» Stored data:
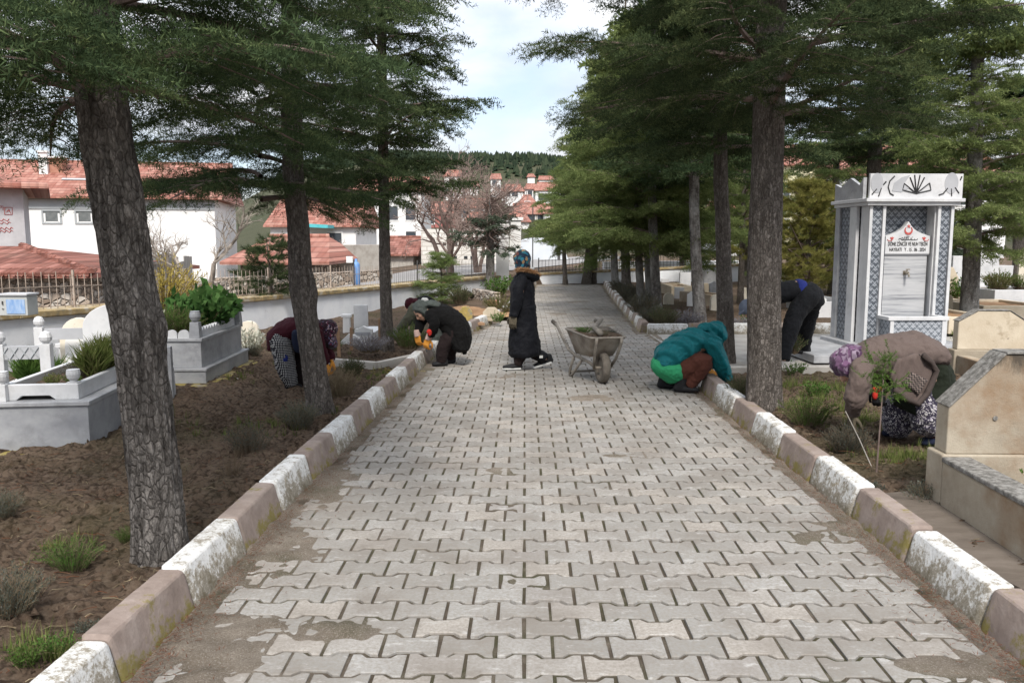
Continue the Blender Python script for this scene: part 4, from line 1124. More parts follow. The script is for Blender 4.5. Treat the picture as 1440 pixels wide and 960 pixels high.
def plant(name, label, b, kind, scale, mat, rot=None, cat='plant', group=None, squash=1.0):
    key = (kind, mat)
    if key not in PLANT_MESH:
        specs = dict(lav=(211, 170, .40, .30, .026, .0055, 1.3, .2, .12, .5), lav2=(223, 130, .40, .27, .028, .005, 1.0, .2, .3, .5), fern=(231, 110, .34, .30, .022, .006, 2.0, .2, .1, .35), leafy=(241, 46, .42, .32, .055, .022, .6, .2, .1, .4), dome=(251, 150, .32, .27, .028, .007, 1.1, .2, .2, .5), blade=(261, 55, .30, .16, .22, .018, .09, .1, .0, .9), big=(271, 60, .62, .50, .16, .10, .26, .2, .2, .25), twiggy=(281, 40, .42, .22, .022, .004, .5, .2, .2, .5), sil=(291, 130, .26, .32, .05, .008, .8, .2, .1, .6))
        sp = specs[kind]
        Lf, Wd = plant_tris(*sp)
        if kind in ('leafy', 'big', 'dome'): Lf = leaf_quads(Lf)
        rr = np.random.default_rng(sp[0]+1)
        T = np.concatenate([Lf, Wd]); mi = np.r_[np.zeros(len(Lf), int), np.ones(len(Wd), int)]
        blk = np.repeat(rr.random(len(Lf)//12+1), 12)[:len(Lf)]
        tone = np.r_[np.clip(.6*blk+.4*rr.random(len(Lf)), 0, 1), np.full(len(Wd), .4)]
        o = np_mesh(name, T.reshape(-1, 3), np.arange(len(T)*3).reshape(-1, 3), [M[mat], M['dry']], None, mi, attr={'tone': tone})
        PLANT_MESH[key] = o
    else:
        o = PLANT_MESH[key].copy(); o.name = name; COL.objects.link(o)
        for k_ in ('label', 'category', 'group'): 
            if k_ in o: del o[k_]
    o.location = b; o.rotation_euler = (0, 0, rnd.random()*6.28 if rot is None else rot); o.scale = (scale, scale, scale*squash)
    return tag(o, label, cat, group)
def sb(px, py, dz=-.02):
    p = G(px, py, SOILZ); p.z = gz(p.x, p.y)+dz; return p
S = plant
S('lavender_bush', 'big grey-green lavender at the left frame edge in front', sb(12, 868), 'lav', .62, 'lavender', cat='shrub')
S('lavender_bush', 'small grey lavender tuft at the left edge behind the feathery plant', sb(5, 728), 'lav', .45, 'lavender', cat='shrub')
S('feathery_plant', 'bright feathery green plant left of the big plated trunk', sb(100, 792), 'fern', .55, 'green')
S('feathery_plant', 'tiny green weed against the base of the big plated trunk', sb(180, 755), 'fern', .30, 'green')
S('lavender_bush', 'grey-green bush in bare soil between trunk and third white kerb stone', sb(350, 640), 'lav2', .75, 'lavender', cat='shrub')
S('dry_shrub', 'bare brown twiggy stem near the grey-green bush', sb(325, 672), 'twiggy', .55, 'dry', cat='shrub')
S('lavender_bush', 'largest lavender at the foot of the bulging cedar', sb(420, 598), 'lav', .72, 'lavender', cat='shrub')
S('lavender_bush', 'dry brownish lavender right of the bulging cedar', sb(480, 556), 'lav2', .85, 'dry', cat='shrub')
S('dark_shrub', 'dark green upright shrub in front of the bed border', sb(496, 527), 'dome', .62, 'needle', squash=1.3, cat='shrub')
S('silver_shrub', 'silvery white shrub left of the slender trunk', sb(520, 500, .06), 'sil', 1.0, 'silver', cat='shrub')
S('silver_shrub', 'silvery white shrub just behind the slender trunk', sb(566, 486, .06), 'sil', .9, 'silver', cat='shrub')
S('green_shrub', 'spreading green shrub under the orange gloves', sb(575, 497, .04), 'fern', 1.1, 'green', cat='shrub')
S('green_shrub', 'small green plant between the stakes', sb(470, 497, .05), 'dome', .6, 'green', cat='shrub')
S('dry_shrub', 'dry grey stems beside the left frame soil', sb(255, 665), 'twiggy', .35, 'lavender', cat='shrub')
S('weed_clump', 'low mixed weeds at the bottom left corner', sb(80, 912), 'leafy', .26, 'green')
S('weed_clump', 'little weed clump beside the front brown kerb stone', sb(120, 880), 'leafy', .2, 'lavender')
S('weed_clump', 'flat green weed at the lower left frame edge', sb(38, 935), 'leafy', .26, 'green')
# right bed
S('feathery_bush', 'bright green bush right of the scaly trunk', sb(1136, 598), 'fern', .9, 'green', cat='shrub')
S('lavender_bush', 'grey lavender under the hanging sleeve of the brown cardigan', sb(1193, 632), 'lav', .7, 'lavender', cat='shrub')
S('lavender_bush', 'round green lavender against the near headstone wall', sb(1302, 706), 'dome', .62, 'lavender', cat='shrub')
S('lavender_bush', 'dim lavender left of the scaly trunk by the kerb', sb(1046, 560), 'lav', .7, 'needle', cat='shrub')
S('weed_clump', 'little rosette weed at the foot of the sapling', sb(1226, 690), 'leafy', .30, 'lavender')
S('weed_clump', 'leafy weeds close behind the bright green bush', sb(1150, 560), 'leafy', .55, 'green')
S('weed_clump', 'weeds at the low border by the black trousers', sb(1118, 528), 'leafy', .5, 'green')
S('green_shrub', 'green shrub between the boots of the black-trousered person', sb(1112, 500, .05), 'dome', .95, 'needle', cat='shrub')
for i, (px, py, k, s, mt, lb) in enumerate([(870, 412, 'lav', 1.2, 'lavender', 'farthest lavender on the far right kerb'), (882, 420, 'lav', 1.3, 'lavender', 'lavender in front of the stout brown trunk'), (893, 431, 'lav', 1.4, 'lavender', 'tall lavender near the pale leaning trunk'), (905, 445, 'lav', 1.4, 'lavender', 'big lavender hedge plant left of the palest trunk'), (920, 456, 'dome', 1.25, 'lavender', 'round lavender at the far bed corner'), (934, 460, 'lav', 1.1, 'needle', 'dark green shrub behind the side path kerb'), (963, 458, 'sil', 1.35, 'silver', 'silver shrub left of the mottled trunk by the side path'), (1045, 459, 'sil', .9, 'silver', 'small silver shrub between dark trunks on the far kerb'), (1058, 458, 'leafy', .8, 'green', 'green clump behind the scaly trunk on the far kerb')]):
    S('lavender_bush' if 'lavender' in lb else 'shrub', lb, sb(px, py), k, s, mt, cat='shrub', group='shrubs in the far right bed')
S('leafy_shrub', 'green shrub on the earth mound before the wall end', sb(700, 418, .05), 'leafy', 1.6, 'green', cat='shrub')
S('leafy_shrub', 'yellowish shrub at the kerb beside the walking woman', sb(703, 440), 'fern', 1.5, 'grassleaf', cat='shrub')
S('dark_shrub', 'dark green low shrub by the black pipe on the mound', sb(648, 430, .05), 'dome', 1.4, 'needle', cat='shrub')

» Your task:
From the listing, extract all text exactly as given and drop any picture.

» Answer:
Continue the Blender Python script for this scene: part 4, from line 1124. More parts follow. The script is for Blender 4.5. Treat the picture as 1440 pixels wide and 960 pixels high.
def plant(name, label, b, kind, scale, mat, rot=None, cat='plant', group=None, squash=1.0):
    key = (kind, mat)
    if key not in PLANT_MESH:
        specs = dict(lav=(211, 170, .40, .30, .026, .0055, 1.3, .2, .12, .5), lav2=(223, 130, .40, .27, .028, .005, 1.0, .2, .3, .5), fern=(231, 110, .34, .30, .022, .006, 2.0, .2, .1, .35), leafy=(241, 46, .42, .32, .055, .022, .6, .2, .1, .4), dome=(251, 150, .32, .27, .028, .007, 1.1, .2, .2, .5), blade=(261, 55, .30, .16, .22, .018, .09, .1, .0, .9), big=(271, 60, .62, .50, .16, .10, .26, .2, .2, .25), twiggy=(281, 40, .42, .22, .022, .004, .5, .2, .2, .5), sil=(291, 130, .26, .32, .05, .008, .8, .2, .1, .6))
        sp = specs[kind]
        Lf, Wd = plant_tris(*sp)
        if kind in ('leafy', 'big', 'dome'): Lf = leaf_quads(Lf)
        rr = np.random.default_rng(sp[0]+1)
        T = np.concatenate([Lf, Wd]); mi = np.r_[np.zeros(len(Lf), int), np.ones(len(Wd), int)]
        blk = np.repeat(rr.random(len(Lf)//12+1), 12)[:len(Lf)]
        tone = np.r_[np.clip(.6*blk+.4*rr.random(len(Lf)), 0, 1), np.full(len(Wd), .4)]
        o = np_mesh(name, T.reshape(-1, 3), np.arange(len(T)*3).reshape(-1, 3), [M[mat], M['dry']], None, mi, attr={'tone': tone})
        PLANT_MESH[key] = o
    else:
        o = PLANT_MESH[key].copy(); o.name = name; COL.objects.link(o)
        for k_ in ('label', 'category', 'group'): 
            if k_ in o: del o[k_]
    o.location = b; o.rotation_euler = (0, 0, rnd.random()*6.28 if rot is None else rot); o.scale = (scale, scale, scale*squash)
    return tag(o, label, cat, group)
def sb(px, py, dz=-.02):
    p = G(px, py, SOILZ); p.z = gz(p.x, p.y)+dz; return p
S = plant
S('lavender_bush', 'big grey-green lavender at the left frame edge in front', sb(12, 868), 'lav', .62, 'lavender', cat='shrub')
S('lavender_bush', 'small grey lavender tuft at the left edge behind the feathery plant', sb(5, 728), 'lav', .45, 'lavender', cat='shrub')
S('feathery_plant', 'bright feathery green plant left of the big plated trunk', sb(100, 792), 'fern', .55, 'green')
S('feathery_plant', 'tiny green weed against the base of the big plated trunk', sb(180, 755), 'fern', .30, 'green')
S('lavender_bush', 'grey-green bush in bare soil between trunk and third white kerb stone', sb(350, 640), 'lav2', .75, 'lavender', cat='shrub')
S('dry_shrub', 'bare brown twiggy stem near the grey-green bush', sb(325, 672), 'twiggy', .55, 'dry', cat='shrub')
S('lavender_bush', 'largest lavender at the foot of the bulging cedar', sb(420, 598), 'lav', .72, 'lavender', cat='shrub')
S('lavender_bush', 'dry brownish lavender right of the bulging cedar', sb(480, 556), 'lav2', .85, 'dry', cat='shrub')
S('dark_shrub', 'dark green upright shrub in front of the bed border', sb(496, 527), 'dome', .62, 'needle', squash=1.3, cat='shrub')
S('silver_shrub', 'silvery white shrub left of the slender trunk', sb(520, 500, .06), 'sil', 1.0, 'silver', cat='shrub')
S('silver_shrub', 'silvery white shrub just behind the slender trunk', sb(566, 486, .06), 'sil', .9, 'silver', cat='shrub')
S('green_shrub', 'spreading green shrub under the orange gloves', sb(575, 497, .04), 'fern', 1.1, 'green', cat='shrub')
S('green_shrub', 'small green plant between the stakes', sb(470, 497, .05), 'dome', .6, 'green', cat='shrub')
S('dry_shrub', 'dry grey stems beside the left frame soil', sb(255, 665), 'twiggy', .35, 'lavender', cat='shrub')
S('weed_clump', 'low mixed weeds at the bottom left corner', sb(80, 912), 'leafy', .26, 'green')
S('weed_clump', 'little weed clump beside the front brown kerb stone', sb(120, 880), 'leafy', .2, 'lavender')
S('weed_clump', 'flat green weed at the lower left frame edge', sb(38, 935), 'leafy', .26, 'green')
# right bed
S('feathery_bush', 'bright green bush right of the scaly trunk', sb(1136, 598), 'fern', .9, 'green', cat='shrub')
S('lavender_bush', 'grey lavender under the hanging sleeve of the brown cardigan', sb(1193, 632), 'lav', .7, 'lavender', cat='shrub')
S('lavender_bush', 'round green lavender against the near headstone wall', sb(1302, 706), 'dome', .62, 'lavender', cat='shrub')
S('lavender_bush', 'dim lavender left of the scaly trunk by the kerb', sb(1046, 560), 'lav', .7, 'needle', cat='shrub')
S('weed_clump', 'little rosette weed at the foot of the sapling', sb(1226, 690), 'leafy', .30, 'lavender')
S('weed_clump', 'leafy weeds close behind the bright green bush', sb(1150, 560), 'leafy', .55, 'green')
S('weed_clump', 'weeds at the low border by the black trousers', sb(1118, 528), 'leafy', .5, 'green')
S('green_shrub', 'green shrub between the boots of the black-trousered person', sb(1112, 500, .05), 'dome', .95, 'needle', cat='shrub')
for i, (px, py, k, s, mt, lb) in enumerate([(870, 412, 'lav', 1.2, 'lavender', 'farthest lavender on the far right kerb'), (882, 420, 'lav', 1.3, 'lavender', 'lavender in front of the stout brown trunk'), (893, 431, 'lav', 1.4, 'lavender', 'tall lavender near the pale leaning trunk'), (905, 445, 'lav', 1.4, 'lavender', 'big lavender hedge plant left of the palest trunk'), (920, 456, 'dome', 1.25, 'lavender', 'round lavender at the far bed corner'), (934, 460, 'lav', 1.1, 'needle', 'dark green shrub behind the side path kerb'), (963, 458, 'sil', 1.35, 'silver', 'silver shrub left of the mottled trunk by the side path'), (1045, 459, 'sil', .9, 'silver', 'small silver shrub between dark trunks on the far kerb'), (1058, 458, 'leafy', .8, 'green', 'green clump behind the scaly trunk on the far kerb')]):
    S('lavender_bush' if 'lavender' in lb else 'shrub', lb, sb(px, py), k, s, mt, cat='shrub', group='shrubs in the far right bed')
S('leafy_shrub', 'green shrub on the earth mound before the wall end', sb(700, 418, .05), 'leafy', 1.6, 'green', cat='shrub')
S('leafy_shrub', 'yellowish shrub at the kerb beside the walking woman', sb(703, 440), 'fern', 1.5, 'grassleaf', cat='shrub')
S('dark_shrub', 'dark green low shrub by the black pipe on the mound', sb(648, 430, .05), 'dome', 1.4, 'needle', cat='shrub')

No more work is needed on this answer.